死因贈与で重要なのは「双方の合意による契約」が必要な点です。
契約の形態は口頭でも書面でも可能ですが、後々の紛争を回避するためにも公正証書などで契約内容を担保しておく必要があるでしょう。
遺贈と死因贈与の違いとメリット・デメリット
遺贈と死因贈与の違いは「意思」にあります。
遺贈は遺言書による一歩的な意思表示であるため、受贈者の意思は関係ありません。
一方、死因贈与の場合は双方の契約に基づくため、意思が統一されたうえで行われることになります。
遺贈には、相続と同様の性格であるため不動産取得税が課税されないというメリットがある反面、遺言書をあけてみると一方的に自分の相続分が取り消されているかも知れないというデメリットがあります。
死因贈与は、双方の合意契約なので事前に何の財産を譲渡されるのか判明するというメリットがありますが、対象の財産が不動産の場合は法定相続人であっても4%の不動産取得税が課税されるというデメリットがあります。

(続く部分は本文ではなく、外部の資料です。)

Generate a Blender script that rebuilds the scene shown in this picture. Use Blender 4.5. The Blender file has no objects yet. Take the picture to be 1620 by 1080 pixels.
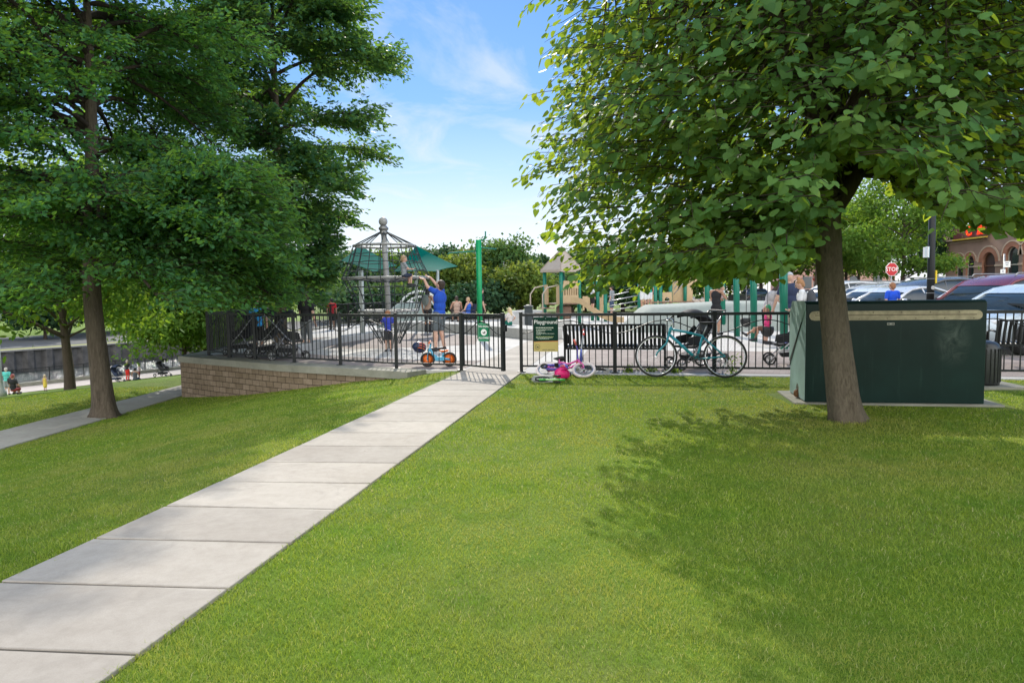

不動産の所有権を移転する手続きに必要な登録免許税が相続人であっても一律2%が課税されることもデメリットのひとつでしょう。(相続の場合、法定相続人の登録免許税は0.4%)
また、いずれも遺言や契約によって財産や受贈者が決められるため、法定相続人から遺留分の侵害を受けたとする抗議を受け、紛争に発展するおそれがあります。
まとめ
遺贈と死因贈与について紹介しましたが、カンタンにおさらいしておきましょう。
- どちらも財産の所有者が死亡して財産の所有権が移転されることに変わりはないが、遺贈は遺言による一方的な意思表示、死因贈与は双方の契約によるものである
- 遺贈は相続と同様の性格を有しており、不動産取得税が非課税になるなどのメリットがある
- 死因贈与は、あらかじめ譲渡される財産を知ることができるが、不動産取得税や登録免許税が相続時よりも高くなる
- いずれの方法でも、法定相続人から遺留分の侵害を主張されるおそれがある
財産や相続人をあらかじめ指定したり、第三者に条件付で贈与することができる点から、いずれも財産の所有者の意図を反映できる方法として非常に有効です。
自分の死後、相続問題で法定相続人同士が争うようなことにならないためにも、遺贈や死因贈与は有効な手段となるでしょう。